I have mixed feelings about gentrification and infill. The ever-increasing traffic, the environmental destruction, and the racial ghettoization of post-war suburbanization have always been a concern for me from both my environmentalist and social justice perspectives – I’d much rather see people on bikes, walking, or on transit having at least some possibility of interacting with others (even if they have their faces stuck on a phone). Just in my week in Portland I had surprisingly high level of interaction with strangers on the street, on transit, and in shops. AND, the cafes and stores in these new buildings provided access to better food and heath products than in the older stores in the same neighborhoods. But, I have concerns about the negative consequences of housing costs and loss of green space.

Re housing costs, I’ve no data on the costs in this particular neighborhood, but similar development in urban centers around the country is resulting in the replacement of affordable, older housing with significantly more expensive housing in these newer buildings. We thus have the driving out of much of the age/economic/racial diversity (older people, poorer individuals, working families) that makes urban living a model for diversity, replacing that with an unfortunate new age/class/race ghettoization.

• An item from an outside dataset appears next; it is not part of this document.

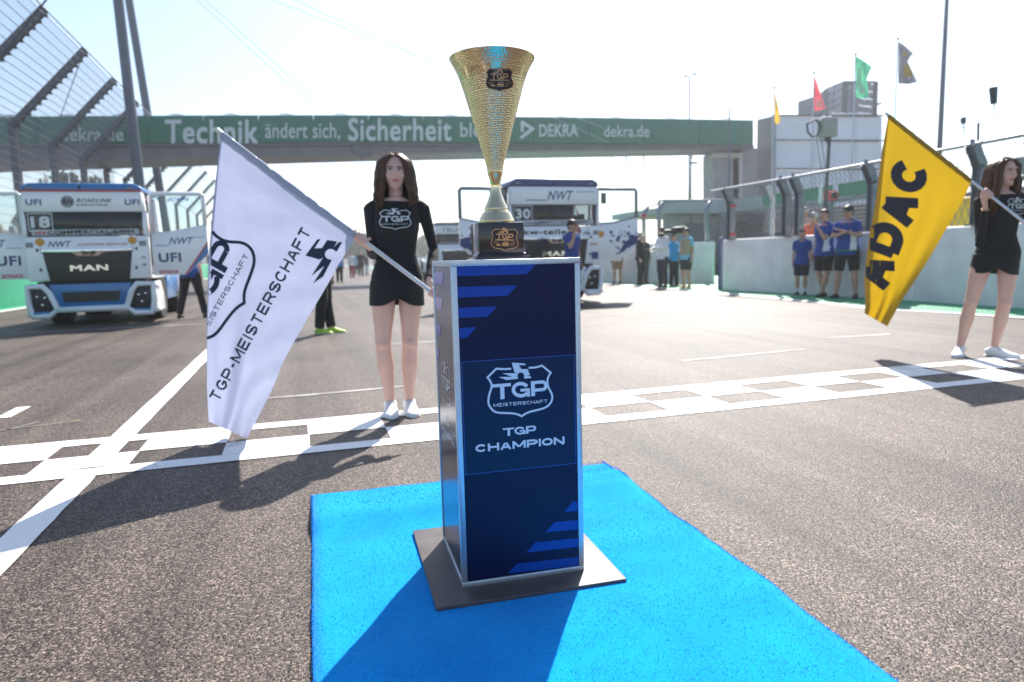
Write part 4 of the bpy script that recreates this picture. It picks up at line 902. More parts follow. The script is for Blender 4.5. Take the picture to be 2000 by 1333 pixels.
        arc = [(3.55+.62*cos(a), .42+.60*sin(a)) for a in [radians(x) for x in range(0,181,15)]]; inn = [(3.55+.56*cos(a), .42+.54*sin(a)) for a in [radians(x) for x in range(180,-1,-15)]]
        m = MB(); m.prism(arc+inn, (q*1.12,0,0), (0,1,0), (0,0,1), (-q*.55,0,0)); L(m,'rear_mudguard',white,bevel=.01)
        for y, wd in ((1.25,.30),(3.55,.5)):
            x = q*(1.02-wd/2); m = MB(); m.tube([(x-q*-wd/2,y,.415),(x-q*(-wd/2-.03),y,.415),(x-q*(wd/2-.03),y,.415),(x-q*wd/2,y,.415)], [.46,.50,.50,.46], 28); wh = L(m,'wheel',T_RUB,smooth=True,auto=.7)
            m = MB(); m.tube([(x+q*wd/2-q*.02,y,.415),(x+q*(wd/2+.006),y,.415)], [.29,.28], 20); m.tube([(x+q*wd/2,y,.415),(x+q*(wd/2+.05),y,.415)], [.1,.08], 10); L(m,'rim',T_CHROME,wh,smooth=True,auto=.7)
    m = MB(); m.box((0,3.2,.55),(.9,3.6,.25)); m.box((0,.7,.66),(1.9,1.2,.26)); m.box((0,1.25,.415),(1.7,.12,.12)); m.box((0,3.55,.415),(1.5,.12,.12)); L(m,'chassis',T_BLACK,bevel=.01)
    m = MB(); m.prism([(1.85,.98),(4.4,.85),(4.4,.95),(1.9,1.5)], (-.9,0,0), (0,1,0), (0,0,1), (1.8,0,0)); L(m,'rear_deck',accent,bevel=.02)
    # doors
    for q in doors:
        y = .20; H0 = q*1.10; out = []
        def X(u): return H0+q*u
        w0 = [(.035,2.49),(1.01,2.49),(1.01,1.87),(.40,1.735),(.035,1.72)]
        lower = [(0,.85),(.60,.85),(.80,1.02),(1.06,1.26),(1.06,1.845),(.40,1.705),(0,1.69)]
        m = MB(); m.prism([(X(u),z) for u, z in lower], (0,y,0), (1,0,0), (0,0,1), (0,.07,0)); dr = L(m,'door',white,bevel=.008)
        m = MB(); m.tube([(X(u),y+.035,z) for u, z in ((.03,1.70),(.03,2.46),(.07,2.50),(.99,2.50),(1.03,2.46),(1.03,1.85))], .042, 8); m.tube([(X(u),y+.035,z) for u, z in ((0,1.70),(.40,1.715),(1.04,1.85))], .03, 8); L(m,'window_frame',sp.get('frame',white),dr,smooth=True)
        m = MB(); m.prism([(X(u),z) for u, z in w0], (0,y+.03,0), (1,0,0), (0,0,1), (0,.006,0)); L(m,'door_window',DOORGLASS,dr)
        if sp.get('mirror'): m = MB(); m.box((X(.22),y+.10,2.30),(.13,.05,.26)); L(m,'mirror',T_BLACK,dr,bevel=.02)
        yd = y-.002
        if q > 0 or True:
            for k, (u, z, w_, h_, txt, mt_, sh_, bo) in enumerate(sp.get('door',[])):
                D(text(txt, bo, sh_).fit(w_, h_), yd, 'lettering', mt_, dr, X(u), z)
            for u, z, w_, h_, mt_ in sp.get('door_bars',[]): D(G2().poly([(-w_/2,-h_/2),(w_/2,-h_/2),(w_/2,h_/2),(-w_/2,h_/2)]), yd, 'print_bar', mt_, dr, X(u), z)
            if sp.get('corner'):
                D(G2().poly([(X(.63),.88),(X(.80),1.03),(X(1.055),1.27),(X(1.055),1.52)]), yd, 'blue_corner', T_BLUE, dr); D(G2().stroke([(X(.60),.86),(X(1.055),1.50)], .028), yd-.001, 'red_stripe', T_RED, dr)
            if sp.get('splash'):
                rnd = random.Random(5); g_ = G2(); g_.poly([(.52,.98),(.66,1.05),(.8,1.15),(1.055,1.25),(1.055,1.42),(.92,1.40),(.78,1.32),(.66,1.2)])
                for _ in range(70):
                    cu = rnd.gauss(.78,.2); cz = rnd.gauss(1.33,.17); 
                    if not (.04 < cu < 1.03 and max(.9,.9+(cu-.6)*.8) < cz < 1.64+(max(0,cu-.4))*.2): continue
                    r0 = abs(rnd.gauss(.012,.022))+.006; g_.poly([(min(1.055,cu+r0*rnd.uniform(.5,1.5)*cos(a)), cz+r0*rnd.uniform(.5,1.5)*sin(a)) for a in [2*pi*i/9 for i in range(9)]])
                D(G2([(X(a),b) for a, b in g_.v], g_.f), yd, 'paint_splash', T_DNAVY, dr)
            if sp.get('shell_door'): shell(dr, X(.10), 1.46, yd, D)
    # front lettering
    for (x, z, w_, h_, txt, mt_, sh_, bo, where) in sp.get('front',[]):
        p = {'visor':vis,'ws':ws,'front':fr,'grille':g}[where]; y = {'visor':-.0275,'ws':.009,'front':-.003,'grille':-.024}[where]
        D(text(txt, bo, sh_).fit(w_, h_), y, 'lettering', mt_, p, x, z)
    for (x, z, w_, h_, mt_, where) in sp.get('bars',[]):
        p = {'visor':vis,'ws':ws,'front':fr,'grille':g}[where]; y = {'visor':-.0272,'ws':.0102,'front':-.0025,'grille':-.02}[where]
        D(G2().poly([(-w_/2,-h_/2),(w_/2,-h_/2),(w_/2,h_/2),(-w_/2,h_/2)]), y, 'print_bar', mt_, p, x, z)
    nb = sp.get('numbox')
    if nb: D(G2().stroke([(-nb[2]/2,-nb[3]/2),(nb[2]/2,-nb[3]/2),(nb[2]/2,nb[3]/2),(-nb[2]/2,nb[3]/2)], .014, closed=True), .0085, 'number_frame', T_W2, ws, nb[0], nb[1])
    for x, z in sp.get('shells',[]): shell(fr, x, z, -.003, D)
    if sp.get('rh'):
        g_ = G2().poly([(.115*cos(a), .115*sin(a)) for a in [2*pi*i/24 for i in range(24)]]); D(g_, -.0272, 'round_emblem', T_GREY, vis, *sp['rh']); D(text('RH',.05,.4).fit(.20,.11), -.0285, 'lettering', T_INK, vis, *sp['rh'])
    return t
def shell(p, x, z, y, D):
    o = []
    for i in range(13): a = pi*(1.0-i/12)*1.1-.05*pi; r = .072*(1+.05*(i%2)); o.append((r*cos(a), r*sin(a)*.95))
    o += [(.03,-.058),(-.03,-.058)]
    D(G2([(a*1.12,b*1.12) for a, b in o],[tuple(range(len(o)))]), y, 'shell_emblem', T_RED, p, x, z); e = D(G2(o,[tuple(range(len(o)))]), y-.001, 'shell_emblem', T_YEL, p, x, z)
    g_ = G2()
    for a in (30,60,90,120,150): g_.stroke([(0,-.045),(.062*cos(radians(a)), .062*sin(radians(a)))], .005)
    D(g_, y-.002, 'shell_rib', T_RED, p, x, z)
s18 = dict(roof=T_BLUE, redline=True, corner=True, rh=(-.26,2.32), numbox=(-.76,1.935,.40,.33), shells=[(-.80,1.545),(.80,1.555)],
    front=[(-.83,2.31,.26,.115,'UFI',T_DNAVY,0,.05,'visor'),(.86,2.31,.26,.115,'UFI',T_DNAVY,0,.05,'visor'),(.20,2.345,.62,.075,'ROADLINK',T_INK,.35,.03,'visor'),(.16,2.26,.56,.045,'INTERNATIONAL',T_INK,.3,.015,'visor'),
        (-.76,1.935,.32,.22,'18',T_W2,0,.06,'ws'),(-.77,1.735,.18,.085,'HV',T_RED,0,.05,'ws'),(.09,1.735,1.5,.085,'COMMERCIAL.COM',T_INK,0,.045,'ws'),
        (-.47,1.51,.40,.115,'NWT',T_DNAVY,.35,.02,'front'),(.27,1.495,.86,.045,'CUSTOMER SERVICES',T_RED,0,.03,'front'),(0,1.04,.66,.115,'MAN',T_CHROME,0,.06,'grille'),
        (.98,1.22,.08,.05,'PS',T_DNAVY,0,.03,'front'),(.98,1.08,.08,.05,'K&K',T_DNAVY,0,.03,'front')],
    bars=[(0,1.735,1.86,.115,mat('pale_grey_sunstrip',(.42,.43,.46),.3),'ws')],
    door=[(.56,1.545,.46,.14,'NWT',T_DNAVY,.35,.02),(.32,1.21,.42,.19,'UFI',T_DNAVY,0,.055),(.28,.915,.36,.075,'SONAX',T_RED,0,.06),(.56,2.38,.42,.10,'JOHN',mat('light_blue_lettering',(.05,.25,.6),.4),.3,.03)],
    door_bars=[(.20,1.455,.26,.012,T_DNAVY),(.9,1.615,.26,.008,T_DNAVY)])
tr1 = truck('white racing truck number 18 with blue roof and open doors', (-3.63,14.2,.078), .922, s18)
s30 = dict(roof=T_NAVY, splash=True, mirror=True, shell_door=True, frame=T_GREY, accent=T_WHITE, numbox=(-.76,1.93,.42,.34), roof_h=.17,
    front=[(.12,2.33,.62,.20,'NWT',T_DNAVY,.35,.02,'visor'),(-.76,1.93,.34,.22,'30',T_W2,0,.06,'ws'),(-.29,1.53,1.10,.12,'lkw-teile',T_INK,0,.05,'front'),(.46,1.55,.32,.16,'24',mat('dark_red_print',(.30,.02,.04),.4),0,.05,'front'),(.74,1.50,.20,.09,'.de',T_INK,0,.03,'front'),
        (.93,1.24,.19,.06,'SONAX',T_RED,0,.05,'front'),(0,1.04,.66,.115,'MAN',T_CHROME,0,.06,'grille'),(-.5,1.735,.5,.05,'MAGAZIN',T_DNAVY,0,.02,'ws'),(.35,1.735,.5,.05,'TRUCKER',T_DNAVY,0,.02,'ws')],
    bars=[(-.45,2.225,.5,.018,T_DNAVY,'visor'),(.72,2.41,.44,.012,T_DNAVY,'visor'),(0,1.735,1.86,.12,mat('pale_grey_sunstrip'),'ws'),(.95,.98,.17,.16,T_DNAVY,'front')], door=[])
tr2 = truck('white racing truck number 30 with navy roof and blue splashes on its open doors', (5.36,14.0,.082), .965, s30)
s3 = dict(roof=T_GREY, accent=T_WHITE, front=[(-.1,2.33,1.3,.20,'TRUCK',T_GREY,0,.04,'visor'),(-.5,1.25,.4,.14,'JV',T_DNAVY,.3,.04,'front')], bars=[(.35,1.42,.22,.5,T_ORG,'front'),(.05,1.735,1.86,.10,T_GREY,'ws')], door=[])
tr3 = truck('distant white racing truck with an orange stripe beyond the woman\'s shoulder', (7.15,31.5,.085), 1.0, s3, doors=(), simple=True)
# ------------------------------------------------------------------ people round the grid
crew = 'team members and officials on the grid'
G = lambda px, py: tuple(aZ(px,py)[:2])+(0,)
person('person in black trousers and neon yellow shoes half hidden by the white flag', (.30,10.15,0), radians(70), 1.78, top=('shirt',F_BLACK,.4), bottom=('pants',F_BLACK), shoes=SHOE_Y, group=crew, J=dict(ank_a=(-.03,.03,.045), ank_b=(.03,-.05,.045)))
person('person in blue shirt and black trousers behind the open door of truck 18', (-2.05,14.75,0), radians(160), 1.72, top=('shirt',F_BLUE,.4), bottom=('pants',F_BLACK), group=crew, J=dict(ank_a=(-.15,.0,.045), ank_b=(.15,.02,.045), knee_a=(-.10,-.01,.28), knee_b=(.10,-.01,.28)))
person('person in blue shirt and black cap shading the face before truck 30', (5.28,12.9,0), radians(25), 1.76, top=('shirt',F_BLUE,.4), bottom=('pants',F_BLACK), cap=(F_BLACK,), skin='tan', group=crew, voxel=.010, J=dict(el_a=(-.12,-.09,.68), wr_a=(-.035,-.10,.86), hips=(0,0)))
person('person in tan shorts hidden behind the open door of truck 30', (11.1,22.8,0), radians(-20), 1.75, top=('shirt',F_WHITE,.4), bottom=('shorts',F_BROWN), skin='tan', group=crew)
person('person all in black talking beside the far pit wall', (11.25,21.3,0), radians(50), 1.80, top=('shirt',F_BLACK,1), bottom=('pants',F_BLACK), hair=H_GREY, group=crew, fat=1.15, J=dict(el_b=(.14,-.05,.65), wr_b=(.09,-.17,.63)))
person('person in olive trousers standing behind the person in black', (11.9,22.3,0), radians(-10), 1.75, top=('shirt',F_GREY,1), bottom=('pants',F_OLIVE), group=crew)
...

Particularly evident in these pictures is the loss of green space. How do kids (and adults) get to just walk out the door into an environment of diverse flowers and trees, of the wild bird, insect, and animal life that is part of that? It’s much less tangible than the affordability issues, but I’m concerned about the increase in time spent in built environments. Maybe Portland is doing better than other cities, but I saw nothing that indicated that dramatic increases in housing density were being met with some sort of proportional increase in public parks.